C’est sous l’éclat d’un soleil méridional que s’ouvre la première page du journal poétique que Christine Fizscher nous propose comme un vrai appel à conjurer une «inguérissable mélancolie» dont les notes portées par des «violons extraordinaires» dessinent une topographie où résonne l’écho du «long accord espacé de la mémoire». Ainsi, du golfe Saronique à New York, de Paris à la Ville d’Avray, de Salamanque à Madrid, sa poésie poursuit l’ombre d’une solitude invoquant l’absence de l’être aimé et préférant se réfugier dans l’obscurité lénifiante de la nuit où seuls les lampadaires parviennent à alimenter de leur réverbération le pâle souvenir des caresses presque oubliées.

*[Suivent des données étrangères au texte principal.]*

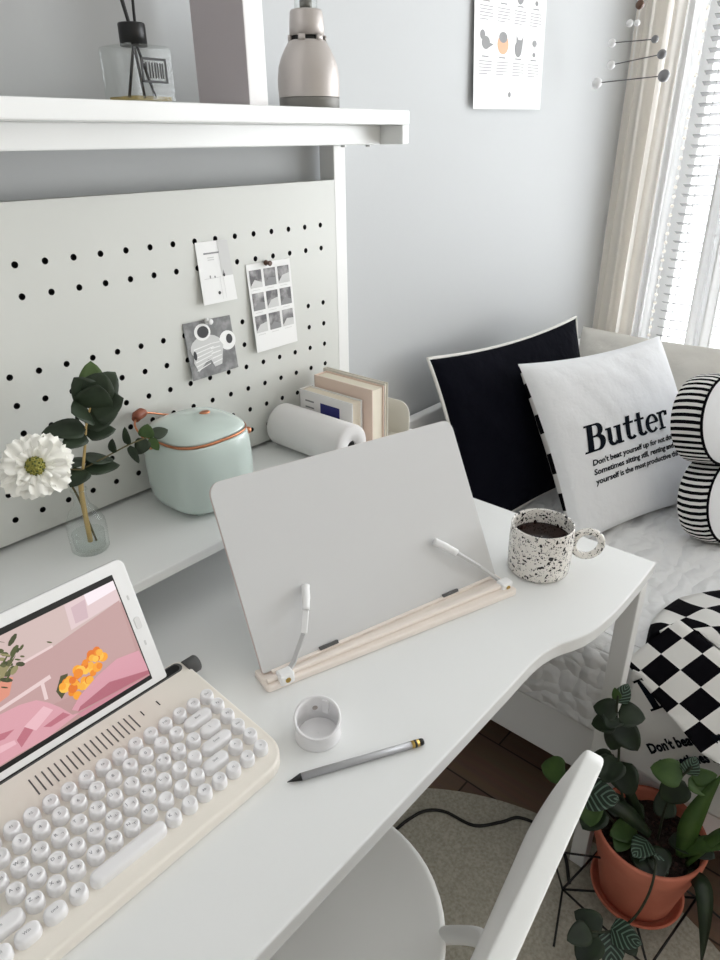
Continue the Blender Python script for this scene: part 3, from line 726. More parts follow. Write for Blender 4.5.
book('thick pale pink book, tallest on the ledge', .847, .880, .722, .862, .117, 'bookp')
book('thin cream book leaning against the thick pink book', .8815, .8915, .722, .872, .120, 'plate')
t = thing('bookend', 'cream metal bookend with rounded corners at the end of the ledge', 'bookend', (.945, .79, ZL))
mt = Matrix(((0, 0, 1, 0), (1, 0, 0, 0), (0, 1, 0, 0), (0, 0, 0, 1)))
mb = MB(); mb.prism(rrect(-.075, 0, .085, .068, [0, 0, .022, .022], 8), -.0012, .0012, 0, mt); mb.build('upright_plate', 'plate', t)
mb = MB(); mb.box((-.05, -.07, 0), (.0, .08, .0015)); mb.build('foot_plate', 'plate', t)

# ================================================================== ON THE DESKTOP
ZD = .7302
PIC=[
('wall2',(196, 160, 158),[(-0.1428, 0.1362), (-0.0168, 0.1328), (-0.0206, 0.0997), (-0.0228, 0.0465), (-0.1031, 0.0383), (-0.1772, 0.0465)]),
('wall',(212, 188, 184),[(-0.1428, 0.1362), (-0.0168, 0.1328), (-0.0201, 0.1087), (-0.1022, 0.0965), (-0.1583, 0.0956)]),
('winframe',(228, 204, 206),[(-0.0764, 0.1317), (-0.053, 0.1343), (-0.018, 0.1334), (-0.0194, 0.1089), (-0.0792, 0.1034)]),
('winshade',(212, 184, 190),[(-0.0712, 0.126), (-0.0542, 0.1276), (-0.0579, 0.1072), (-0.0728, 0.1076)]),
('winglass',(252, 240, 246),[(-0.0535, 0.1331), (-0.0183, 0.1327), (-0.0179, 0.1221), (-0.054, 0.1194)]),
('rail',(236, 210, 209),[(-0.158, 0.0965), (-0.1024, 0.0989), (-0.1026, 0.0962), (-0.159, 0.0938)]),
('rail',(236, 210, 209),[(-0.1696, 0.0661), (-0.116, 0.0713), (-0.1159, 0.0669), (-0.171, 0.0625)]),
('rail',(236, 210, 209),[(-0.1272, 0.0695), (-0.1236, 0.0687), (-0.1261, 0.0486), (-0.1298, 0.0494)]),
('pot',(226, 150, 126),[(-0.1592, 0.0934), (-0.1479, 0.0879), (-0.1574, 0.0728), (-0.1678, 0.071)]),
('blanket',(222, 164, 174),[(-0.172, 0.0598), (-0.153, 0.0586), (-0.137, 0.0541), (-0.1275, 0.0451), (-0.1187, 0.0335), (-0.1106, 0.0192), (-0.103, 0.0172), (-0.141, 0.0101), (-0.1704, 0.0133), (-0.1899, 0.0132)]),
('fold',(192, 116, 130),[(-0.1676, 0.0271), (-0.154, 0.0365), (-0.1365, 0.0422), (-0.1362, 0.0362), (-0.1564, 0.0237), (-0.1663, 0.0176)]),
('foldlight',(238, 190, 198),[(-0.1569, 0.0355), (-0.133, 0.0443), (-0.126, 0.0353), (-0.1482, 0.0253)]),
('fold',(192, 116, 130),[(-0.1789, 0.042), (-0.1656, 0.0386), (-0.1768, 0.0349), (-0.1813, 0.0358)]),
('foldlight',(238, 190, 198),[(-0.1831, 0.0309), (-0.1695, 0.0285), (-0.1689, 0.0237), (-0.1857, 0.0242)]),
('fold',(192, 116, 130),[(-0.1407, 0.0246), (-0.1183, 0.0273), (-0.1128, 0.0207), (-0.1344, 0.0203)]),
('foliage',(74, 74, 42),[(-0.1166, 0.0513), (-0.1067, 0.0642), (-0.0992, 0.0626), (-0.1068, 0.0466), (-0.1144, 0.041)]),
('pillow',(220, 160, 172),[(-0.1098, 0.0247), (-0.0964, 0.0341), (-0.0727, 0.0435), (-0.0465, 0.0494), (-0.0202, 0.045), (-0.018, 0.0263), (-0.0169, 0.0144), (-0.0466, 0.0182), (-0.0766, 0.0185), (-0.1025, 0.0184)]),
('pillowshade',(182, 108, 122),[(-0.1006, 0.0232), (-0.0632, 0.0301), (-0.0161, 0.0181), (-0.0172, 0.0136), (-0.0743, 0.017), (-0.105, 0.0192)]),
('pillow',(206, 140, 154),[(-0.1059, 0.017), (-0.0774, 0.0165), (-0.0158, 0.0121), (-0.0166, 0.0068), (-0.1028, 0.0105)]),
]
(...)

Christine Fizscher fait de la Ville d’Avray son propre Combray, lieu-carrefour de l’enfance et de la rêverie, toutes les deux soumises à l’assaut du temps qui «n’est pas à notre mesure, qu’il n’a rien d’humain» – nous dit-elle –, territoire peuplé à la fois «des extases de l’été» et «du cri d’oiseaux cruels et invisibles» qui annoncent l’hiver et qui s’accompagnent de «souvenirs et peine dont rien/Ne peut me donner la mesure». Même le refuge dans le rêve semble interdit, voisinant plutôt le cauchemar et épuisant des énergies dans «des corridors bruns» qui engloutissent toute tentative d’y échapper à cette «fête aux préparatifs infinis». Illusoire échappatoire, «la chambre haute, la plus haute, celle des fractures» ne fait que raviver «les vieux fantômes» qui avait marqué l’enfance dominée par une désastreuse mésentente sororale.
Perchée à la fenêtre de sa tour d’ivoire qui n’est en réalité autre que cette même chambre haute, l’enfant admire «l’ampleur du terrain» et ressent «l’ivresse dans le jeu de la glace et de l’air encore froid», tout en faisant l’éloge de la présence «des sapins gigantesques» et des «amours brûlantes, inassouvies et l’oubli de tout», signes d’un dégel possible et d’un printemps à peine pressenti, mais encore lointain. L’implacable fuite du temps éphémère revient comme un leitmotiv de l’indolente fragmentation du présent qu’elle observe à travers un kaléidoscope qui tourne lentement, obligeant l’être à demeurer «en suspens/Dans cet espace/Entre la vie et la mort de chaque fragments du temps qui passe». La tentation de l’auto-contemplation rend impérative la présence des miroirs, comme une double thérapie diamantine contre la solitude et la mélancolie.
C’est donc de cette solitude et de cette mélancolie que nous parle surtout les poésies de Christine Fizscher : ce sont les échos perdus de la voix du bien-aimé absent et les caresses de sa main somnolente qui rythment les secondes d’une absence qui rendent l’attente impossible : «Rien ne vient. Je pense à toi et rien ne vient». L’amoureuse devient semblable à «un oiseau qui vole entre la mer blanche et la lune noire, aveuglé par des souvenirs du bonheur devenus insupportables» prête à «[se] jeter de l’autre côté de la terre».
Absorbée cette fois par «l’ombre de la terre», l’histoire d’amour que tente de raconter Christine Fizscher conjugue à la fois l’éclat «d’une fête aux préparatifs infinis» et le revers contrastant des non-dits, «des baisers rêvés, jamais retrouvés» dans une dramaturgie déchirante qui offre à la métaphore le pouvoir de rendre compte du vécu intérieur arrivé à une impasse amoureuse qui ose dire toute sa peine.
Sortir de l’immobilité hivernale serait donc la seule issue à ce présent qui tend à se pétrifier. Sauf que le retour à la splendeur solaire de Salamanque ne peut offrir à l’âme abandonnée qu’une solution encore plus radicale à sa chute du paradis de ses certitudes, ce qui l’invite à proclamer une détresse encore plus grande et qui la fait conclure: «Les feux des orages brûleront mes souvenirs inachevés, puis j’entrerai dans l’inconnu, l’esprit désert».
Cette dissolution dans l’inconnu éternel qui fit jadis la gloire des Romantiques offre là aussi une valeur nouvelle aux amoureux contemporains, une expression capable de dire avec les mots d’aujourd’hui une solitude qui prend toute sa maturité lorsqu’elle est confiée au langage le plus noble: celui de la poésie.
Christine Fizscher, L’Ombre de la Terre, Photographies de Jonathan Abdou, Éditions Dumerchez, 2019, 54 p., 15 euros.